Why does cloud type matter? Because in winter, the rain commonly falls from overcast skies, while summer often boasts individual puffy rainclouds, offering far better chances for sunshowers - those reliable rainbow factories. For, whenever you're positioned between low sun and rain, there must be a rainbow.

Its invariable 42-degree radius, always centered on the shadow of your head, dictates its limitations. Rainbows can't be seen between 10:30 a.m. and 3:30 p.m. because the sun is then higher than 42 degrees and the anti-solar point lurks too far below the horizon for the rainbow's top to appear. It makes sense that rainbows display their largest arcs when the sun is lowest.

Colors? Blue is always on the inside, red on the outside, but the intensity and composition vary. The biggest raindrops make the brightest rainbows, but also rob them of blue. So if you see an extremely bright version, with brilliant green and red but weak blue, it's caused by a heavy thunderstorm with huge drops up to a twelfth of an inch wide.

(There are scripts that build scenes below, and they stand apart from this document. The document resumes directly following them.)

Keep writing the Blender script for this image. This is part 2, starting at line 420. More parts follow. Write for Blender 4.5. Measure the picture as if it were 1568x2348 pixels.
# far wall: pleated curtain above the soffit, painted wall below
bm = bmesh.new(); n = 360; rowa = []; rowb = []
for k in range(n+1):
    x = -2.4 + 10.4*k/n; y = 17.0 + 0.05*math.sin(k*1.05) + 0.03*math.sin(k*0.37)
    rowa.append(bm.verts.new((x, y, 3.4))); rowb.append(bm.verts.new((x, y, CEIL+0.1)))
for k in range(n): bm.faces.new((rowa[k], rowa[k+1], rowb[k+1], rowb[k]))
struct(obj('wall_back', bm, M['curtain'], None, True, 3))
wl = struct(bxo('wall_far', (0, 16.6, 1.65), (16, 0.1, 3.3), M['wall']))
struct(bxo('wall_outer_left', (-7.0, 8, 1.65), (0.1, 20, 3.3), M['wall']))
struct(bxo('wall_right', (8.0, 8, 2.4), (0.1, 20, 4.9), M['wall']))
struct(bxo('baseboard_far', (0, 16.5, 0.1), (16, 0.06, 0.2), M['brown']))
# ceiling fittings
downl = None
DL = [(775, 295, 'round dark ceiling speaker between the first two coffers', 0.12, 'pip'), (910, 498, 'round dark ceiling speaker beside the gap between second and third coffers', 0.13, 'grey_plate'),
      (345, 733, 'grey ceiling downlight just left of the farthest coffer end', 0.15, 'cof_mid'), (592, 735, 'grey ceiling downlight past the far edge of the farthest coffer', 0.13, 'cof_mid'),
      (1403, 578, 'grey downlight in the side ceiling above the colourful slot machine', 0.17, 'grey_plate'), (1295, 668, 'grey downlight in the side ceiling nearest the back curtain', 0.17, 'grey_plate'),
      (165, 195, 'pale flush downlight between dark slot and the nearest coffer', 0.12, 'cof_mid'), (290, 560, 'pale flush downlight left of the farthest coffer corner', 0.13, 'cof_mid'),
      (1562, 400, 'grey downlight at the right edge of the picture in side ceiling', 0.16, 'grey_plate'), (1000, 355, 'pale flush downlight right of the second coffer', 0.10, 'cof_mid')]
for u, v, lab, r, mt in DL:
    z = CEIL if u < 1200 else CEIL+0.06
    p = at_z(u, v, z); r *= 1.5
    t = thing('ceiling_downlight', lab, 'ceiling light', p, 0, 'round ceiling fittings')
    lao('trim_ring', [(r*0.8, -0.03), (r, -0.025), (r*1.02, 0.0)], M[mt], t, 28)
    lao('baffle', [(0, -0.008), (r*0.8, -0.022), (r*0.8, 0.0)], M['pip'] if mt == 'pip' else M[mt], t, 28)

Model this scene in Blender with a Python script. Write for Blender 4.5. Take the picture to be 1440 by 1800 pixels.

Often, ten degrees outside the main rainbow, a second, weaker one appears, with reversed colors: Red is now on the inside. All rainbows are caused by reflections and refraction within water droplets, and this secondary bow is fainter because the light has undergone an extra internal reflection.

The sky between the two rainbows is darker than anywhere else. As a kid I was struck by how the name for this phenomenon, Alexander's Dark Band, is so oddly similar to the old song with "Ragtime" in the middle. In this case it honors Alexander of Aphrodisias, who in 200 AD first noted the phenomenon.

Another favorite rainbow word is supernumerary. It's hard not to love once you've said it a few times. Supernumerary arcs are those strange pinkish and green bands sometimes seen just inside the primary rainbow, caused by diffraction patterns. These prove that light is a wave and not a particle (or at least is acting that way at the moment).

A lawn sprinkler produces a rainbow that we can walk right up to, and raincloud rainbows can be miles away, yet they're all the same apparent size. It's also true that your rainbow is unique. Someone next to you is receiving light from an entirely different set of raindrops. They see a completely separate rainbow.

Here's something cool: You can never see a rainbow and its reflection. That's because rainbows are not real 3-D objects. Below a rainbow in a calm lake you'll either see no reflection at all, or else the reflection of a different rainbow whose brightness, width or color-bias may (or may not) appear quite dissimilar.

Seeing something that cannot cast its reflection? Sure that's weird. If you'd like to see a great photo of an apparent reflected rainbow and a diagram of what's really happening, go on the Web to www.atoptics.co.uk/rainbows/rflctd.htm.

Everything about rainbows is either strange or beautiful. But understanding the science behind them is a real pot of gold.